La información sobre el transporte público concesionado en la ciudad de México, publicada ayer y hoy en estas páginas, da cuenta de la magnitud de la anarquía y el desorden que privan en su manejo y que han dado lugar a la existencia de 30 mil permisionarios del servicio colectivo, organizados en 109 agrupaciones, y de casi 12 mil taxis piratas que circulan por la ciudad.
Si se considera que en toda metrópoli moderna los sistemas de transporte colectivo resultan cruciales para los habitantes -muchos de los cuales pasan una sexta o quinta parte de su vida a bordo de vehículos-, es obligado concluir que, en el Distrito Federal, el descontrol de microbuses y taxis, así como las deplorables condiciones en que operan, representan un notorio e inaceptable deterioro de la calidad de vida de los capitalinos.
La falta de control que impera en ese ámbito se traduce, de manera inevitable, en una ciudad más contaminada, más insalubre, más caótica, más peligrosa y más corrupta, en lo que constituye un círculo vicioso conformado por los más acuciantes problemas urbanos: inseguridad, contaminación, transpor- te, ambulantaje.
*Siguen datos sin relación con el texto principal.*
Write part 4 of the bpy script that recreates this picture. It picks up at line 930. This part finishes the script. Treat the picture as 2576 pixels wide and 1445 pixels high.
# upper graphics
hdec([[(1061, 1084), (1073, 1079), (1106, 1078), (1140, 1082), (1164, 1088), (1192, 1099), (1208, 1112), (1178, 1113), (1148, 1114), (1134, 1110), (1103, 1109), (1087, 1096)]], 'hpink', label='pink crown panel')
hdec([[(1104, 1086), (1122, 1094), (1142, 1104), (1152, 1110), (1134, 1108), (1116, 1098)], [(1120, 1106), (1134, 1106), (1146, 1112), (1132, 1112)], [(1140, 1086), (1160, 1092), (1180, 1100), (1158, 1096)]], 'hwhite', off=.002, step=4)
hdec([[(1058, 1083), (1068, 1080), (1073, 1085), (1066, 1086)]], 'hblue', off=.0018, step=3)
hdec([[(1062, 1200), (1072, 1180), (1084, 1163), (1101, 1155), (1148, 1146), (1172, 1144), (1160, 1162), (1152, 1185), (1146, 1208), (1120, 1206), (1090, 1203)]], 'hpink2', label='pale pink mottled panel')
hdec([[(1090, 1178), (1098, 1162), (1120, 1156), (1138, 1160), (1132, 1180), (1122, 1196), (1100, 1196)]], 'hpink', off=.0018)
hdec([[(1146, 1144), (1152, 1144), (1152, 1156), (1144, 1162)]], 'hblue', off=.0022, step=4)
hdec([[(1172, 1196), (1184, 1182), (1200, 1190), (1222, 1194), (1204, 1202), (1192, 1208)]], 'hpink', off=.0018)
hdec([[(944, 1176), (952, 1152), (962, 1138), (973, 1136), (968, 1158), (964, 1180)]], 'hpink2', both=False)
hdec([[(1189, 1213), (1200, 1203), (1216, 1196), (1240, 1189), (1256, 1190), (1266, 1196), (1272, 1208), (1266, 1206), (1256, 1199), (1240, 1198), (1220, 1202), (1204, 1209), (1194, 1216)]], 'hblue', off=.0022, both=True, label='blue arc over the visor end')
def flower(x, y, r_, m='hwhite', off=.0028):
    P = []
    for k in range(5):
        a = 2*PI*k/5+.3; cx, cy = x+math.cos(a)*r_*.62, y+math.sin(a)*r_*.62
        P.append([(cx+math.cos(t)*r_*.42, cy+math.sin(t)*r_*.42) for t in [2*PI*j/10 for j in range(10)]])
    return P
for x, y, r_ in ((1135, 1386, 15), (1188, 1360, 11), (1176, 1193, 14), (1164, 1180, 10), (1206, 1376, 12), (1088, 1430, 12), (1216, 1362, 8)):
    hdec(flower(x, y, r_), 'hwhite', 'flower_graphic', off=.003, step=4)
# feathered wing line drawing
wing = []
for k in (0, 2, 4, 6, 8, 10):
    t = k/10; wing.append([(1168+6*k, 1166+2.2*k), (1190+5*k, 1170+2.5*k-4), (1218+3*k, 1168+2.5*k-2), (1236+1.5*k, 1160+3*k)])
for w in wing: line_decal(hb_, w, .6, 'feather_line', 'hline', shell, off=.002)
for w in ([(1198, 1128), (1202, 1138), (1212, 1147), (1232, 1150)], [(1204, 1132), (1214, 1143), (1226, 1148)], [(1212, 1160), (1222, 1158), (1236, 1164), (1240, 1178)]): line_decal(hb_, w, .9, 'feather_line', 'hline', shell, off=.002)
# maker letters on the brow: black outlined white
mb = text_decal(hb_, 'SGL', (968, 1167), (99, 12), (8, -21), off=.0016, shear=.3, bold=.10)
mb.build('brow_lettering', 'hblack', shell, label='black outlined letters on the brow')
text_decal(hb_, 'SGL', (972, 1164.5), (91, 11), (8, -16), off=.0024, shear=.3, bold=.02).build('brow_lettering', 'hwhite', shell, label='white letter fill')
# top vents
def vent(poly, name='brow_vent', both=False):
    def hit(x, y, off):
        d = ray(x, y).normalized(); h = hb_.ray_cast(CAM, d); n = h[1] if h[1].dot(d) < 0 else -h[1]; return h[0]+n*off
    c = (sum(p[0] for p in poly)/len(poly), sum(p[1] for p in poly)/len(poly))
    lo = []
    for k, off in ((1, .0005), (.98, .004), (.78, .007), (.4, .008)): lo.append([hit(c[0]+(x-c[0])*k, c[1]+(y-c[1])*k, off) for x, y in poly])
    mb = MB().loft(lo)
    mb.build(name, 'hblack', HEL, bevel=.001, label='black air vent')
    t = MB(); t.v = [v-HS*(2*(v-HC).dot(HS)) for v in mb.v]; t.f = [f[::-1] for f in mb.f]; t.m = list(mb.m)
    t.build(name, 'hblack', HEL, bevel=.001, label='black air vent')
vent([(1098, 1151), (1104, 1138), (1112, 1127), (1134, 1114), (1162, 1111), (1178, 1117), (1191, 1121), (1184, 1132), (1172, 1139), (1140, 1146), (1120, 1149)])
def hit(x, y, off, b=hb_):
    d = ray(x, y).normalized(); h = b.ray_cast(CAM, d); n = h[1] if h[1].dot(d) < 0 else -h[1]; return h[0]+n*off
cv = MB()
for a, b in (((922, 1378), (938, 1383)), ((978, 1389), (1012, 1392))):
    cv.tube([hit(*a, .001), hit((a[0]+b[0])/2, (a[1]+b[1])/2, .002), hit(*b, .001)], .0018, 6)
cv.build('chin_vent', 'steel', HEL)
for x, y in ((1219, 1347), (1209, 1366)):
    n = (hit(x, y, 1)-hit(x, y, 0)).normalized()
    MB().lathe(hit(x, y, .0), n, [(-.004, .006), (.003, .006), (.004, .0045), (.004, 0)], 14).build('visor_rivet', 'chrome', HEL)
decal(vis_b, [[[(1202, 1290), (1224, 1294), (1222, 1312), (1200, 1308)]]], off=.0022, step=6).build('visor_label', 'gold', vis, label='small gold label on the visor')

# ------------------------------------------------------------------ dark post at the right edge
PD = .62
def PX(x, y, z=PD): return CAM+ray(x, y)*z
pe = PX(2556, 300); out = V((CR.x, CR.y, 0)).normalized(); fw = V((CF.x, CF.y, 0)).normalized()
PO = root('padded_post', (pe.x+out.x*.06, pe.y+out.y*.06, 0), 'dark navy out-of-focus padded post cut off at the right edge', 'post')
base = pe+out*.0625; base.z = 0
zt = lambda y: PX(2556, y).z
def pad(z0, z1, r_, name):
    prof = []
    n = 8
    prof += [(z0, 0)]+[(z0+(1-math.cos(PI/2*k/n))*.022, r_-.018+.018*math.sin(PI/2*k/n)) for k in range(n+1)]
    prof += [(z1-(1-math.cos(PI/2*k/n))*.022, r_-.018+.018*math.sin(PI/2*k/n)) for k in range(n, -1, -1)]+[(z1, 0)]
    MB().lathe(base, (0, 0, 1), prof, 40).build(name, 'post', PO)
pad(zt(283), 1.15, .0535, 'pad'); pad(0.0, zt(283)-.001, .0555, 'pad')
En la génesis de todos ellos es inevitable encontrar el denominador común de la falta de probidad con la que se ejerció el poder público en esta capital durante muchos años.
En el caso del transporte público concesionado, el caos actual se origina en la larga historia de clientelismos, corruptelas, redes de complicidad, activismo de grupos de presión, burocratismo, ineficiencia administrativa y estructuras de control electoral patrimonialista que caracterizaron a las sucesivas regencias, las cuales, en la medida en que no tenían que rendir cuentas a la ciudadanía, con frecuencia operaban en función de intereses políticos personales y no en beneficio del interés público y de las necesidades de los habitantes de la urbe.
En esa perspectiva, sería injusto exigir al nuevo gobierno resolver en seis meses las lacras acumuladas durante décadas; no obstante, eso no quita a la administración de Cárdenas la obligación de enfrentar y avanzar significativamente en la solución de esos problemas en los tres años de su mandato.
Ello requiere, por una parte, acciones inmediatas y urgentes para introducir medidas de control y verificación en la autorización y la operación de microbuses y taxis. Pero ello no será suficiente en tanto no se den pasos radicales en la erradicación de las prácticas al interior del aparto administrativo de la ciudad y en tanto el poder público capitalino no refrende sus obligaciones -de las que ha venido abdicando en administraciones pasadas- como prestador de servicios básicos, entre ellos el transporte. En ese sentido, debe considerarse la posibilidad de extender la cobertura del Metro, dar nueva vida al servicio de trolebuses -que hoy en día es insignificante-, expandir la red del tren ligero y, acaso, establecer una entidad que cubra el hueco dejado por la empresa pública Ruta 100, desmantelada, para perjuicio de todos, a principios de este sexenio.